Die Tatsache, dass der Kläger den Bescheid nunmehr eingereicht hat, ändert nichts an der Richtigkeit der Abweisung des Antrags. Der Kläger hat die ihm vom Gesetz in § 118 Abs. 2 ZPO auferlegten Mitwirkungspflichten nämlich verletzt. Er hat den Bescheid nicht rechtzeitig während des Laufes des Verfahrens oder innerhalb noch offener Fristen vorgelegt, hat - alternativ hierzu - nicht rechtzeitig erklärt, dass er weder Einkommen noch realisierbaren Anspruch darauf habe. Diese Verletzung der Mitwirkungspflichten führt zum Verlust des Anspruches auf Prozesskostenhilfe und Anwaltsbeiordnung (Zöller-Philippi, a.a.O., § 118 Rn. 17).

Die Tatsache, dass mit der Beschwerde grundsätzlich neue Tatsachen vorgetragen werden können (§ 571 Abs. 2 S. 1 ZPO), steht dem nicht entgegen. Der Gesetzgeber hat in § 118 Abs. 2 S. 4 ZPO nämlich eine ausdrückliche Ausschlussfrist bei ordnungsgemäßer Fristsetzung durch das Ausgangsgericht gesetzt. Diese Regelung ist als spezielle Regelung anzusehen und geht innerhalb ihrer Reichweite der allgemeinen Regelung des § 571 ZPO vor. Dies erfordert auch Sinn und Zweck der Regelung. Es wäre sinnwidrig, dem Ausgangsgericht ohne Wenn und Aber die Ablehnung des Antrags zwingend vorzuschreiben, wie dies der Gesetzgeber in § 118 Abs. 2 S. 4 ZPO getan hat - selbst wenn die Unterlagen im Zeitpunkt der Entscheidung, aber nach Fristablauf noch beim Gericht eingegangen sein sollten -, dem Beschwerdegericht aber die Berücksichtigung solcher Unterlagen zu gestatten oder gar aufzugeben. Dann würde der Gesetzgeber das Ausgangsgericht sehenden Auges zu einer dann aufzuhebenden Entscheidung zwingen. Es spricht nichts dafür, dass diese Widersprüchlichkeit in der Absicht des Gesetzgebers gelegen hätte. Etwas anderes würde dann gelten, wenn das Hauptsacheverfahren im Zeitpunkt der Nachreichung der Belege noch nicht abgeschlossen wäre; dann dürfte die Nachreichung als neuer Antrag - dies hätte dann allenfalls Auswirkungen auf den Zeitpunkt, für den die Bewilligung rückwirkend erfolgen kann - anzusehen sein (so im Ergebnis auch Kalthoener u.a., a.a.O., Rn. 509; anders möglicherweise Rn. 897; wie hier auch LAG Nürnberg vom 11.05.1988, 3 Ta 55/88, LAGE § 117 ZPO Nr. 6; LAG Düsseldorf vom 22.06.1989, 14 Ta 210/89, LAGE § 118 ZPO Nr. 6; LAG Hamm vom 08.06.1993, 7 Ta 206/93, LAGE § 118 ZPO Nr. 7; LAG Köln vom 19.05.1998, 11 Ta 70/98, LAGE § 117 ZPO Nr. 8; LAG Hamm vom 31.01.2001, 4 Ta 127/00, LAGE § 117 ZPO Nr. 9; LAG Hamm vom 30.03.2001, 4 Ta 617/00, LAGE § 117 ZPO Nr. 10 unter II.3. der Gründe; ähnlich Zöller-Philippi, a.a.O., § 127 Rn. 48 ff.).

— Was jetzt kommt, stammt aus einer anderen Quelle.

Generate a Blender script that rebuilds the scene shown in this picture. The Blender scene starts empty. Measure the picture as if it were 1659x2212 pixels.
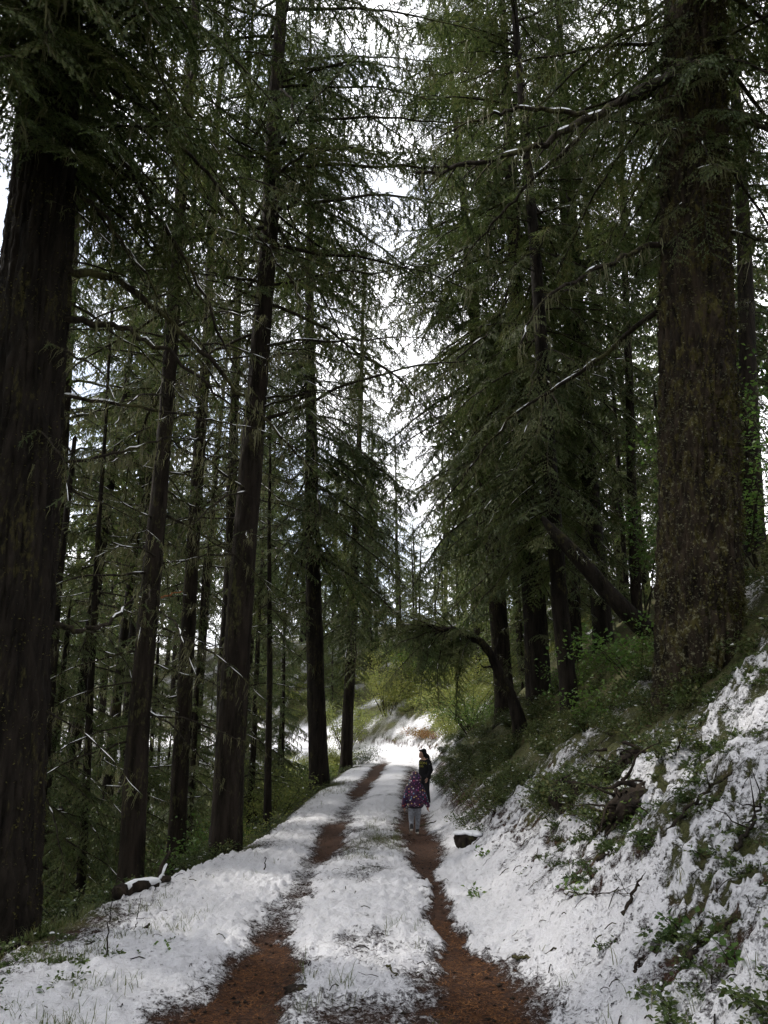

Vorliegend war das Verfahren durch den am 22.04.2002 abgeschlossenen gerichtlichen Vergleich beendet. Die nach Fristablauf eingegangenen Angaben und Belege waren daher nicht mehr zu berücksichtigen. Bewilligung von Prozesskostenhilfe und Beiordnung der Klägervertreter kommt nicht mehr in Betracht.

Für eine Zulassung der Rechtsbeschwerde bestand kein gesetzlich begründeter Anlass.